The Leonora detention centre soccer pitch. Source: 2011 Immigration detention in Leonora report
The mental health of detainees was also a cause of worry to the Commission, with the centre’s remote location and lack of access to psychiatric services a key concern. During its visit to Leonora, the Commission also said that there appeared to be cases in which detainees should be considered for community detention placement based on mental health concerns, but they had not been referred. One detainee was quoted as telling the Commission: “Holding us here makes us stressed. We lose our tempers. We get unwell. By the time we get our visas it is too late.”
In another recommendation to DIAC, the Commission advocated that the decision to detain a person, or a decision to continue a person’s detention, is subject to prompt review by a court. Mandatory detention — particularly that of children — also comes under the spotlight in the report, with the Commission urging the federal government to repeal the policy.

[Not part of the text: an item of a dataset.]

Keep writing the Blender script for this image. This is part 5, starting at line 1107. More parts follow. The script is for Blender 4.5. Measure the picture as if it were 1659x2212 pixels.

In its response to the report, DIAC said that the recent influx of asylum seekers had made sourcing locations for detention centres difficult and this made remote locations necessary. DIAC also said that a number of concerns raised by the Commission — including dental care, mental health and the care of pregnant women — had also been noted and acted on.
At the time of the Commission’s visit there were 202 people in immigration detention in Leonora — 69 men, 67 women, 35 boys and 31 girls — and that these were all people who had arrived by boat and were seeking asylum.